The row cover goes over the arches and is held down by boards, pots of compost, or the ever-handy rocks. I like the pots the best. One gallon plastic pots are light and you can carry a lot at once. Half full of compost gives them enough weight to keep the wind from blowing the cover off. They don’t freeze to the cover like boards and rocks do, and when we’re done with them the compost is simply dumped onto the gardens.

Kale, celery, arugula, and mizuna are still green in their tunnels, as everything outside freezes and dies. I left a cover directly on the parsley and swissclard, so the tunnel over them creates a second cover. This is all experimented, an opportunity to learn how to extend the season.

As snow flurries fell, we fell into a flurry of activity. A couple dozen bushels each of turnips and daiken radishes were harvested and are now stored in the root cellar. They are kept company there by a hundred bushels of sweet potatoes, 60 bushels of butternuts, and what’s left of the irish potatoes.

What do I need 50 bushels of turnips and radishes for? We are going to continue delivering vegetables to about 30 CSA members throughout the winter. They will still pay the same amount ($20.00) per weed as they did in the summer. There will be a lot less variety and quantity, but we hope to keep them happy.

Our customers get sad when we stop deliveries at Christmas time. No farm food until May is rough once you get used to it. The diehards who sign on for the winter CSA will help keep a little income flow for us during the off season, and get some special treats.

Spinach, for example, is planted late and comes on in March and April. By the first delivery at the end of May it’s already gone.

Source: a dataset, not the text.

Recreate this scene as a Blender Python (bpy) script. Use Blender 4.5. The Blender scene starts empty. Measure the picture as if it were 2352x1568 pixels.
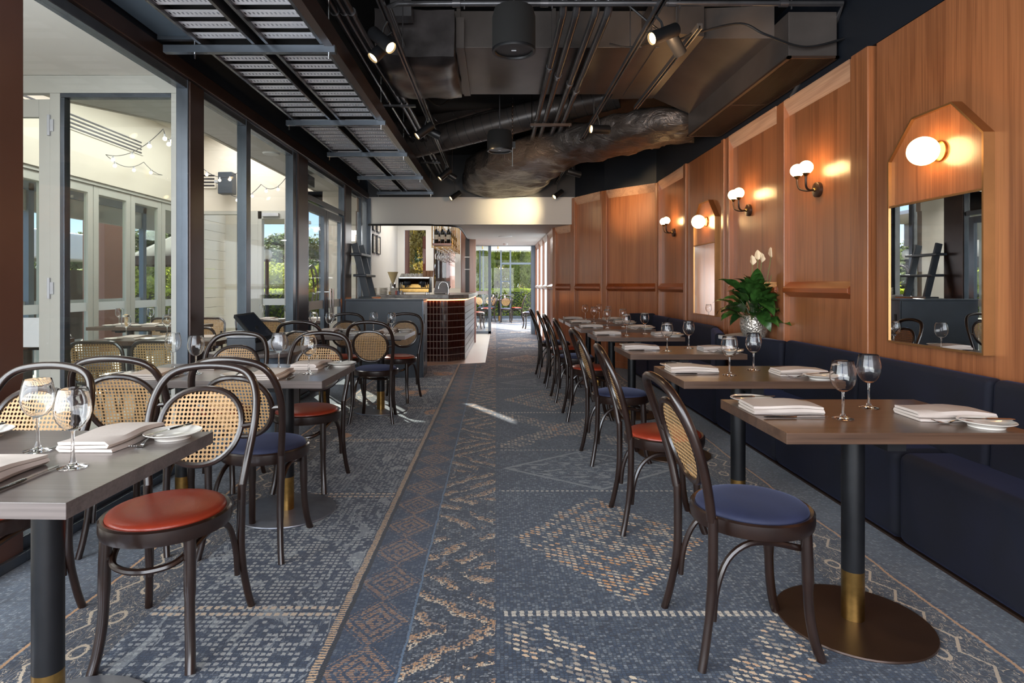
import bpy, bmesh, math, random
from mathutils import Vector, Matrix, noise as mnoise
R = random.Random(7)
PI = math.pi
SC = bpy.context.scene
COL = SC.collection
# ------------------------------------------------------------------ camera, world, light, exposure
cam = bpy.data.objects.new('camera', bpy.data.cameras.new('camera')); COL.objects.link(cam)
cam.location = (0, 0, 1.2); cam.rotation_euler = (PI/2, 0, 0)
cam.data.sensor_width = 36; cam.data.lens = 1400/2352*36
cam.data.shift_x = 36/2352; cam.data.shift_y = -129/2352
cam.data.clip_start = .05; cam.data.clip_end = 400
SC.camera = cam
SC.view_settings.view_transform = 'Standard'; SC.view_settings.look = 'None'
SC.view_settings.gamma = 1; SC.view_settings.use_curve_mapping = False
SC.view_settings.exposure = 1.0
SC.cycles.use_denoising = True
SC.cycles.max_bounces = 14; SC.cycles.transmission_bounces = 12; SC.cycles.transparent_max_bounces = 24
SC.cycles.diffuse_bounces = 4; SC.cycles.glossy_bounces = 5
SC.cycles.caustics_reflective = False
SC.cycles.sample_clamp_indirect = 6
W = bpy.data.worlds.new('world'); SC.world = W; W.use_nodes = True
nt = W.node_tree; nt.nodes.clear()
tc_ = nt.nodes.new('ShaderNodeTexCoord'); sp_ = nt.nodes.new('ShaderNodeSeparateXYZ'); cr_ = nt.nodes.new('ShaderNodeValToRGB')
nt.links.new(tc_.outputs['Generated'], sp_.inputs[0]); nt.links.new(sp_.outputs[2], cr_.inputs[0])
for e_, (p_, c_) in zip([cr_.color_ramp.elements[0], cr_.color_ramp.elements[1]]+[cr_.color_ramp.elements.new(.5) for _ in range(3)], ((0, (.60, .66, .70)), (1, (.12, .26, .62)), (.05, (.62, .74, .88)), (.12, (.34, .54, .90)), (.35, (.20, .38, .80)))):
    e_.position = p_; e_.color = c_+(1,)
bg = nt.nodes.new('ShaderNodeBackground'); bg.inputs[1].default_value = 1.05
wo = nt.nodes.new('ShaderNodeOutputWorld')
nt.links.new(cr_.outputs[0], bg.inputs[0]); nt.links.new(bg.outputs[0], wo.inputs[0])
def light(name, kind, loc, direction, energy, color, **kw):
    d = bpy.data.lights.new(name, kind); d.energy = energy; d.color = color
    for k, v in kw.items(): setattr(d, k, v)
    o = bpy.data.objects.new(name, d); COL.objects.link(o); o.location = loc
    o.rotation_euler = Vector(direction).to_track_quat('-Z', 'Y').to_euler()
    return o
light('sun', 'SUN', (-20, 8, 20), (.42, -.78, -.46), 6.0, (1, .95, .86), angle=.01)
# added fill lights behind the camera, standing in for front and side windows
light('front_fill_light', 'AREA', (.2, -2.6, 1.7), (0, 1, .12), 120, (1, .98, .96), shape='RECTANGLE', size=4.0, size_y=3.0)
light('side_window_fill', 'AREA', (-2.35, .2, 1.5), (1, .45, .05), 105, (.88, .94, 1), shape='RECTANGLE', size=3.6, size_y=2.0)
# fill lights added under the bar, corridor and far room ceilings
light('bar_fill_light', 'AREA', (-1.3, 11.4, 2.70), (0, 0, -1), 16, (1, .92, .80), shape='RECTANGLE', size=1.0, size_y=1.6)
light('corridor_fill_light', 'AREA', (.25, 13.2, 2.17), (0, 0, -1), 10, (1, .95, .88), shape='DISK', size=.35)
light('far_room_fill_light', 'AREA', (.9, 18.6, 2.73), (0, 0, -1), 260, (.96, .98, 1), shape='RECTANGLE', size=2.6, size_y=5.0)
light('far_side_fill_light', 'AREA', (2.7, 18.4, .9), (-.75, -1, .34), 60, (.95, .98, 1), shape='RECTANGLE', size=2.4, size_y=1.8)  # off-view fill added to brighten the corridor from the far room
light('terrace_skylight', 'AREA', (-3.65, 6.7, 3.44), (0, 0, -1), 66, (1, .99, .97), shape='RECTANGLE', size=.9, size_y=4.6)
light('terrace_front_fill', 'AREA', (-3.6, 1.4, 2.60), (0, 0, -1), 22, (1, .98, .94), shape='RECTANGLE', size=1.6, size_y=3.0)  # added area light under the plain low terrace ceiling
# ------------------------------------------------------------------ helpers
def S(r, g=None, b=None):
    if g is None: r, g, b = r
    f = lambda c: (c/255/12.92) if c/255 <= .04045 else ((c/255+.055)/1.055)**2.4
    return (f(r), f(g), f(b), 1)
def at(px, py, Y): return Vector(((px-1140)*Y/1400, Y, 1.2-(py-655)*Y/1400))
class E:
    def __init__(s, nt, k): s.nt = nt; s.k = k
    def _m(s, op, *a):
        n = s.nt.nodes.new('ShaderNodeMath'); n.operation = op
        for i, v in enumerate((s,)+a):
            if isinstance(v, E): s.nt.links.new(v.k, n.inputs[i])
            else: n.inputs[i].default_value = v
        return E(s.nt, n.outputs[0])
    def c(s, v):
        n = s.nt.nodes.new('ShaderNodeValue'); n.outputs[0].default_value = v; return E(s.nt, n.outputs[0])
    def __add__(s, o): return s._m('ADD', o)
    def __sub__(s, o): return s._m('SUBTRACT', o)
    def __rsub__(s, o): return s.c(o)._m('SUBTRACT', s)
    def __mul__(s, o): return s._m('MULTIPLY', o)
    def __truediv__(s, o): return s._m('DIVIDE', o)
    def __lt__(s, o): return s._m('LESS_THAN', o)
    def __gt__(s, o): return s._m('GREATER_THAN', o)
    def abs(s): return s._m('ABSOLUTE')
    def fl(s): return s._m('FLOOR')
    def fr(s): return s._m('FRACT')
    def sin(s): return s._m('SINE')
    def mx(s, o): return s._m('MAXIMUM', o)
    def mn(s, o): return s._m('MINIMUM', o)
    def pw(s, o): return s._m('POWER', o)
    def md(s, o): return s._m('FLOORED_MODULO', o)
    def between(s, a, b): return (s > a)*(s < b)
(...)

Only the winter CSA will get spinach.

Another favorite delivery in early spring is the kale buds. They are just like small broccoli, sweet and tasty, but are long gone by May. We’ll send wild watercress, too, and maybe morel mushrooms if it’s a good year for them.

Garlic roots, squash and greens will keep going to town every week. I’ve never tried this before, but am excited to see if it can work. There is light at the end of the tunnel, or at least there are greens inside it.